Note the snooty tone of Rick from Eastern Passage, Nova Scotia, in a recent online chat with TSN’s Bob McKenzie:
Snooty Rick: How can anyone rationalize the final [draft] rankings when they include high school hockey players in the U.S.? Compared to CHL players, they don’t have the proven stamina for a long schedule or play against elite talent day in and day out. Some are playing against kids in Junior High, and they [sic] are no Sidney Crosbys there! Thoughts?
Here’s my thought, Rick: You won’t be a talent evaluator for any NHL team in this lifetime. Bob of course deftly rebuked this intemperate uprising with cold hard countering facts, but also a macro-observation about the development nature of our great game, which is that the determinant factor in evaluating young hockey talent is what the hockey heart helps deliver shift after shift, no matter the location of the rink:
BobM: “Rick, no one ever said scouting players was easy and trying to inegrate U.S. high schoolers on a list with major junior and/or college players is difficult. But I learned a very long time ago not to be fooled by the fact that a prospect “only” plays U.S. high school hockey and dismiss him because of that. I learned that in the early 1980s when the Buffalo Sabres drafted Phil Housley and Tom Barrasso right out of U.S. High School and they immediately became stars in the NHL. What I realized then is that the league the player plays in isn’t the primary factor; the talent of the player is. Hockey players come in all shapes and sizes and they come from all sort of different leagues and countries. Judge the player, not the league he plays in. It’s difficult sometimes because there’s inherent risk when a prospect hasn’t played against great competition, but Tom Barrasso stepped out of Acton-Boxboro High School in Boston and won the Vezina and Calder Trophies in his first NHL season as a 90-year-old. Go figure.”
The Capitals of course have benefited from an investment in U.S. schoolboy prodigies — Bobby Carpenter, back in 1981. When I chatted with John Carlson up in Hershey this spring, he expressed to me his wonder-bewilderment about being less than a year removed from playing schoolboy hockey in New Jersey to being selected by the Capitals in the first round last summer, then patrolling the blueline for the Calder Cup-contending Bears less than a year after that.
U.S. high schoolers who attract the notice of NHL teams have to be special, precisely for the reasons McKenzie touched upon: they don’t play as many games, there’s an enormous discrepancy in age and body size and maturity level within the schoolboy ranks, and there’s also an access to instructional ice issue.
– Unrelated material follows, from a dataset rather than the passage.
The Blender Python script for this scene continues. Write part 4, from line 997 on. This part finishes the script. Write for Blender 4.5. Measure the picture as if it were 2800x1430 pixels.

But we ought not denigrate high school hockey in Minnesota or Massachusetts for its shortcomings but rather celebrate the fact that once in a while — pretty annually, really — those circuits with their cheerleaders in the stands actually deliver first-round talent to the NHL. Hockey Hall of Fame talent, in point of fact.
Joe Mullen spent his formative development years playing roller hockey with a wadded up roll of electrical tape in the Hell’s Kitchen section of New York City. All he did was go on to score 500 goals in the NHL, and earn enshrinement in the Hockey Hall of Fame.
Some NHL teams this June have an issue with Quebequois center prospect Louis Leblanc, who put up gaudy numbers in the USHL this past season, opting to play hockey at Harvard and the ECAC this fall. OK, that league doesn’t have the luster of a WCHA, but its NHL alumni ranks (Jeff Halpern, Brian Pothier . . . Joe Nieuwendyk) are impressive all right.
Pitch the puck out on the ice and let them go chase after it. There’s a pretty good chance that by the age of 17 or 18 the kid who gets to it the quickest and holds onto it the longest is worth taking a good long look at.
Excellent post. Luc Robitalle was probably that level of talent (or lack thereof) when he was drafted in the 9th round. Where is he today? In the Hall of Fame. Talent only gets you so far, and then competitiveness – heart and soul – gets you the rest of the way.
Tom Barrasso was 90 years old during his rookie campaign? That’s quite impressive, haha. I’m guessing that should be “19-year-old”.
Add Joey Juneau, Adam Oates, and Neil Sheehy to the list of ECAC alumni who played in the NHL.